Osoby skazane prawomocnym wyrokiem za przestępstwo umyślne ścigane z oskarżenia publicznego nie będą mogły kandydować do parlamentu - taką nowelizację ordynacji wyborczej przyjęli posłowie.
Za tym rozwiązaniem opowiedziało się 423 posłów, nie było głosów przeciwnych ani wstrzymujących się.
Zdaniem wicemarszałaka Sejmu z PO Stefana Niesiołowskiego ustawa ma jedną wadę.
Poseł lewicy Witold Gintowt - Dziewałtowski mówi, że ta zmiana ujednolica zasady we wszystkich ordynacjach. Dotychczas osoby skazane nie mogły kandydować jedynie w wyborach samorządowych, teraz będzie dotyczyło to zarówno wyborów parlamentarnych i prezydenckich. Polityk lewicy obawia się że zmiana może być niezgodna z prawem Unii Europejskiej.

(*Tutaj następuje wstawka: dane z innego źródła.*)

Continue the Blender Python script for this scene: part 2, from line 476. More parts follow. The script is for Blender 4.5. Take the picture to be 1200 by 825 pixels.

Poseł Zbigniew Girzyński z PiS pochwala zmiany i mówi, że osoby skazane za poważne przestępstwa nie powinny figurować na żadnych listach wyborczych.
Osoba która będzie chciała kandydować na posła czy senatora będzie musiała złożyć oświadczenie o tym, że nie była skazana już na etapie rejestracji. Teraz nowelizacja ordynacji wyborczej trafi do Senatu.